The Racontuers

Bob Dylan once said, “the times they are a-changin’,” and indeed, it is a phrase that could best describe the state of today’s music industry. Last fall, Radiohead shook things up by letting fans choose how much to pay for its new album, while Nine Inch Nails just released an online collection of instrumentals that offers buyers various pricing options for different versions of the album. Following suit with these experimental paradigm shifts, The Raconteurs rush-released its new album, “Consolers of the Lonely.”
While most bands spend months promoting and advertising its new albums, The Raconteurs opted for the contrary by releasing “Consolers” mere weeks after its completion with no promotion or press. They announced the release date one week prior to hitting store shelves. Some speculate The Raconteurs rushed the album release to prevent an online leak that would hurt album sales, although the band adamantly denies this. Regardless of the intentions, it’s another example of bands taking chances as the traditional model of releasing albums comes into question.

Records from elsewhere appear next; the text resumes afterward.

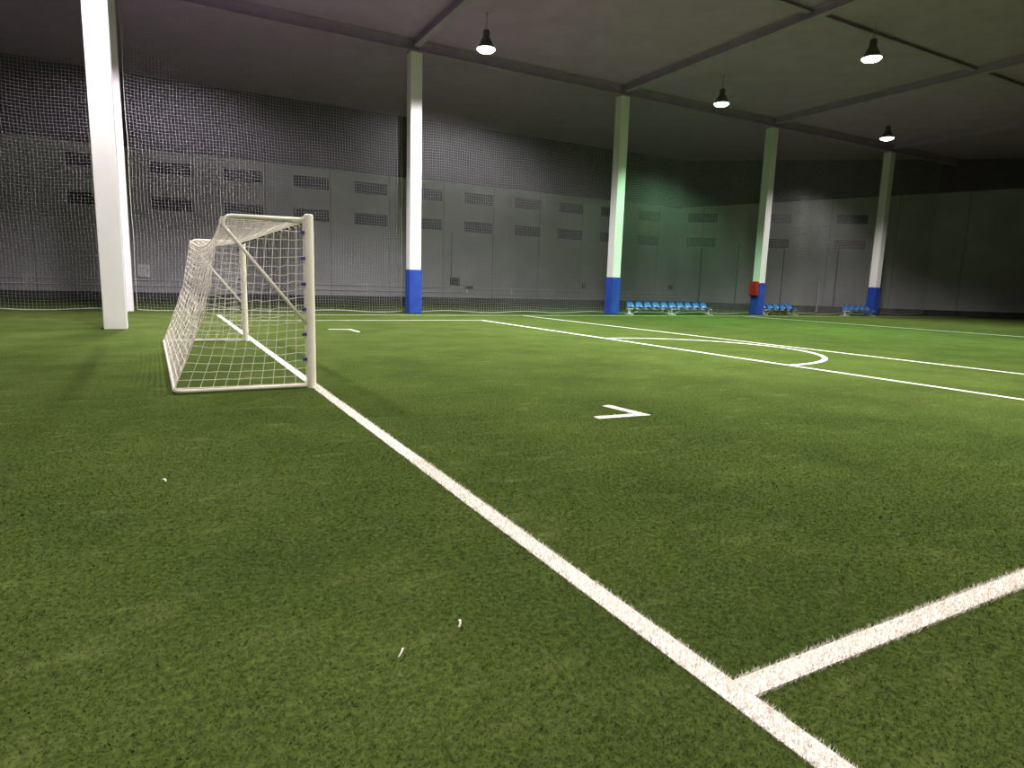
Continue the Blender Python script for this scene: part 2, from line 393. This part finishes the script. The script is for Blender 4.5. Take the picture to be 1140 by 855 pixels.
# ------------------------------------------------------------------ the goal
GW = 6.07; HY = GW/2
e = tag(empty('football_goal', (-.095, 9.475, 0), math.atan2(.085, GW)), 'white tubular football goal with sagging white net on the left', 'goal')
PR = .052; TX = -.87; TZ = 1.945; BX = -1.455
for s in (-1, 1): 
    MB().lathe([(0,0),(PR,0),(PR,2.0),(PR*.94,2.012),(PR*.7,2.02),(0,2.022)], 24, origin=(0, s*HY, 0)).build('post', M_goal, e, smooth=False)
MB().tube([(0,-HY+PR*.6,1.965),(0,HY-PR*.6,1.965)], PR*.95, 20).build('crossbar', M_goal, e, smooth=True)
for s in (-1, 1):
    y = s*(HY-.0)
    path = [(-.03,y,TZ+.015),(TX+.05,y,TZ)]
    for k in range(1, 6):
        a = math.radians(90 + 137*k/5); path.append((TX+.05+.085*math.cos(a), y, TZ-.085+.085*math.sin(a)))
    path += [(-.45, y, 1.262), (-.045, y, .765)]
    # keep the last arc point ahead of the brace start
    MB().tube(path, .0195, 10).build('side_brace', M_goal, e, smooth=True)
c = .09; g = [(-.03,-HY,.03)]
for (cx, cy, a0) in ((BX+c, -HY+c, 270), (BX+c, HY-c, 180)):
    for k in range(6): a = math.radians(a0 - 90*k/5); g.append((cx+c*math.cos(a), cy+c*math.sin(a), .03))
g.append((-.03, HY, .03))
MB().tube(g, .021, 10).build('ground_bar', M_goal, e, smooth=True)

# net: sagging rope between rear corners, back panel, top panel, two side panels
def rear_top(v): # v in -1..1 along the goal
    k = 1-v*v; return Vector((TX-.055+.05*k, v*HY, TZ-.02-.20*k))
def jig(a, b, amp): return amp*(math.sin(a*7.3+b*3.1)+.7*math.sin(a*13.7-b*8.3+1.3))
def back_pt(v, t): # t 0 top .. 1 bottom
    A = rear_top(v); B = Vector((BX+.0, v*(HY-.02), .055)); k = 1-v*v
    p = A.lerp(B, t); p.x += (.072)*math.sin(math.pi*t**1.1); p.x += jig(v*4, t*3, .010)*math.sin(math.pi*t)
    p.y += jig(t*5, v*3, .008); p.z += jig(v*5, t*2, .008)*math.sin(math.pi*t)
    return p
def top_pt(v, t): # t 0 crossbar .. 1 rear
    A = Vector((-.03, v*(HY-.03), 1.93)); p = A.lerp(rear_top(v), t); p.z -= .035*math.sin(math.pi*t)*(1-v*v) ; return p
def side_pt(s, a, t): # a 0 post .. 1 rear, t 0 top .. 1 bottom
    R0 = back_pt(s, t); P0 = Vector((-.058, s*HY, (TZ-.03)*(1-t)+.05*t))
    p = P0.lerp(R0, a); p.y += s*(-.02 - .05*math.sin(math.pi*a)*math.sin(math.pi*t)) + jig(a*3, t*4, .006)
    p.z -= .06*math.sin(math.pi*min(1,a*1.0))*math.sin(math.pi*t); p.z += jig(a*4+s, t*5, .008)*math.sin(math.pi*t)
    return p
RC = .0040
def panel(fn, na, nb, name, sa=24, sb=24):
    mb = MB()
    for i in range(na+1): mb.tube([fn(i/na, j/sb) for j in range(sb+1)], RC, 4, caps=False)
    for j in range(nb+1): mb.tube([fn(i/sa, j/nb) for i in range(sa+1)], RC, 4, caps=False)
    # border cord
    for pth in ([fn(i/sa,0) for i in range(sa+1)], [fn(i/sa,1) for i in range(sa+1)], [fn(0,j/sb) for j in range(sb+1)], [fn(1,j/sb) for j in range(sb+1)]):
        mb.tube(pth, .006, 6, caps=False)
    return mb.build(name, M_gnet, e)
panel(lambda a, t: back_pt(-1+2*a, t), 60, 20, 'back_net', 60, 24)
panel(lambda a, t: top_pt(-1+2*a, t), 60, 9, 'top_net', 60, 8)
panel(lambda a, t: side_pt(-1, a, t), 11, 20, 'side_net', 14, 26)
panel(lambda a, t: side_pt(1, a, t), 11, 20, 'side_net', 14, 26)
for s in (-1, 1):
    for k in range(6):
        z = 1.81-.293*k
        MB().box((-.098, s*HY-.020, z-.018), (-.046, s*HY+.020, z+.018), bev=.005).build('net_clip', M_clip, e)
for k in range(20):
    y = -HY+.20+ k*(GW-.40)/19
    MB().box((-.060, y-.03, 1.905), (-.020, y+.03, 1.94), bev=.005).build('net_hook', M_blackclip, e)

# ------------------------------------------------------------------ pitch markings
LW = .10; LZ = .0045
def inside_rect(a): pass
LINES = []     # (object name, label, polygons, sampler segments)
def seg_poly(p, q, w=LW):
    p, q = Vector((*p,0)), Vector((*q,0)); d = (q-p).normalized(); n = Vector((-d.y,d.x,0))*w/2
    return [p-n, q-n, q+n, p+n]
def path_mesh(mb, pts, w=LW):
    P = [Vector((*p,0)) for p in pts]; n = len(P); v = []
    for i, p in enumerate(P):
        a = (P[i]-P[i-1]).normalized() if i else (P[1]-P[0]).normalized()
        b_ = (P[i+1]-P[i]).normalized() if i < n-1 else a
        t = (a+b_).normalized(); k = 1/max(.5, t.dot(a)); nn = Vector((-t.y,t.x,0))*w/2*k
        for z in (.0005, LZ): v += [(p.x-nn.x, p.y-nn.y, z), (p.x+nn.x, p.y+nn.y, z)]
    f = []
    for i in range(n-1):
        a = i*4; c = a+4
        f += [(a+2,c+2,c+3,a+3), (a,a+1,c+1,c), (a,c,c+2,a+2), (a+1,a+3,c+3,c+1)]
    f += [(0,2,3,1), ((n-1)*4,(n-1)*4+1,(n-1)*4+3,(n-1)*4+2)]
    mb.add(v, f)
CAMXY = np.array([-1.572, -1.301])
def blades(xy, hmin, hmax, wscale, leanf=1.0):
    """triangular fibres at the given ground points"""
    n = len(xy); r_ = np.linalg.norm(xy-CAMXY, axis=1)
    h = RNG.uniform(hmin, hmax, n); az = RNG.uniform(0, 2*np.pi, n); w = .0016*wscale*np.clip(r_/2.6, 1, 3.2)**.8
    lean = RNG.uniform(.4, 1.7, n)*h*leanf; la = RNG.uniform(0, 2*np.pi, n)
    dx, dy = np.cos(az)*w, np.sin(az)*w
    V = np.empty((n, 3, 3), np.float32)
    V[:,0] = np.stack([xy[:,0]-dx, xy[:,1]-dy, np.zeros(n)], 1); V[:,1] = np.stack([xy[:,0]+dx, xy[:,1]+dy, np.zeros(n)], 1)
    V[:,2] = np.stack([xy[:,0]+np.cos(la)*lean, xy[:,1]+np.sin(la)*lean, h], 1)
    return V.reshape(-1, 3)
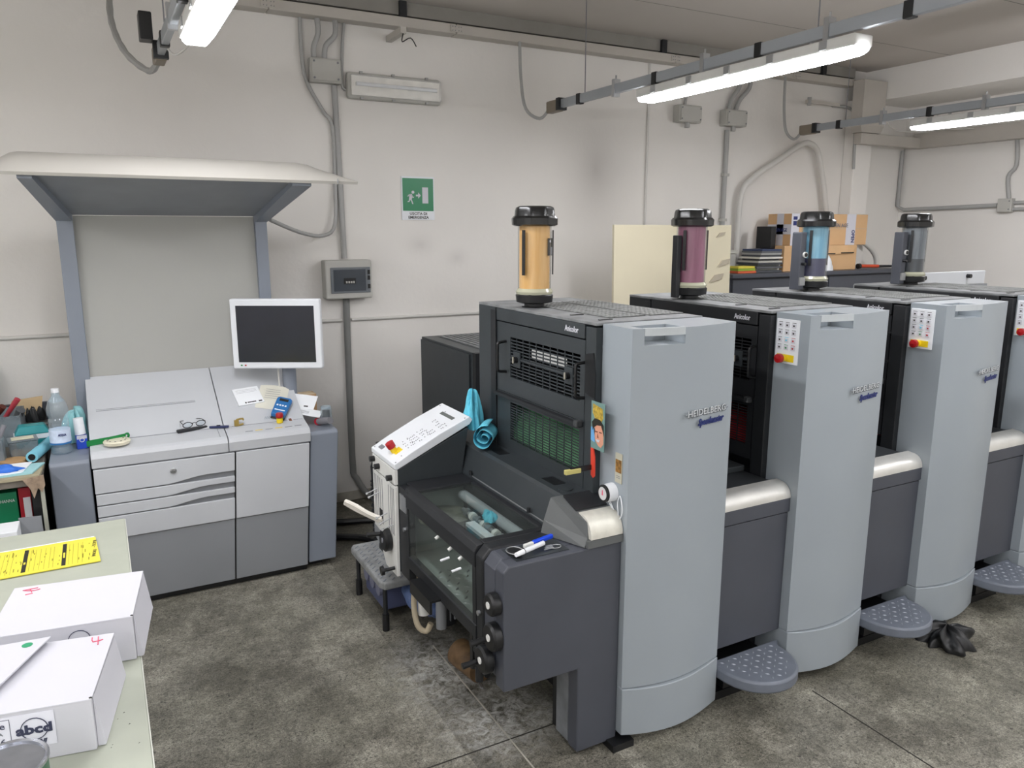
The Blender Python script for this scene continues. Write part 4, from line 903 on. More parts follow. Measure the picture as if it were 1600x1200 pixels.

As much attention as this story is getting, the music is what really deserves one’s undivided attention. On this eclectic 14-song set, Jack White and company mix it up with everything from hard, gritty rockers to blues ditties with hints of country and rockabilly. “Consolers” kicks off with straight-ahead, crunchy guitar rock on the opening title track and “Salute Your Solution,” a rousing stomper that doesn’t stop for breaths, featuring old-school solos and distorted riffs that are sure to make it a concert staple.
For the most part, the faster, upbeat tracks suggest a punk rock immediacy of The Ramones infused with blues and classic rock, especially on the frenetic “Hold Up” and “Five On The Five,” where the electric guitars go wild in a way that would make Led Zeppelin seem tame. Here, The Raconteurs exhibit an unparalleled rawness with its arsenal of rough guitars, fuzzy bass and crashing drums that ups the energy level without compromising cohesion, creating controlled pandemonium that would make these songs truly flourish in a live setting.
Yet, there is a Southern flavor and warmth on the slower, down-tempo tunes that balance out the heavier tracks. “Top Yourself” has a country-fried, bluegrass tinge complete with banjos and slide guitar that conjure images of Appalachia and all things backcountry, while the folksy “Carolina Drama” integrates Celtic music laden with violins and mandolins. A further display of the album’s rich musical diversity, the all-encompassing “Rich Kid Blues” begins softly with semi-psychedelic acoustic guitar and organ before building a crescendo that brings back the feel of Lynyrd Skynyrd’s “Sweet Home Alabama” and strains of The Who, a true ode to the best of the 1970s.
While his lyrics don’t exactly turn heads or raise eyebrows, Jack White’s voice has a sense of urgency that demands attention as his theatrical nature includes wails and screams that give the songs an extra edge. However, he maintains clarity and smoothness, which makes softer moments such as the tender piano ballad, “You Don’t Understand Me” relaxing and pleasing on the ears, showcasing White’s wide vocal range that puts him in the elite group of rock’s most talented vocalists.
The idea of releasing the album to everyone at the same time and letting listeners judge the music for what it is without any bias from critics reviews or advertising hype is a refreshing approach that makes the listening experience more honest and satisfying. Although this strategy may not bode well for up-and-coming bands that often need promotion and media exposure to build a fan base, The Raconteurs are reinstating the importance of a holistic album listening experience to hopefully change the way people approach music and stray from the piecemeal approach of picking and choosing songs that dominates today’s musical climate.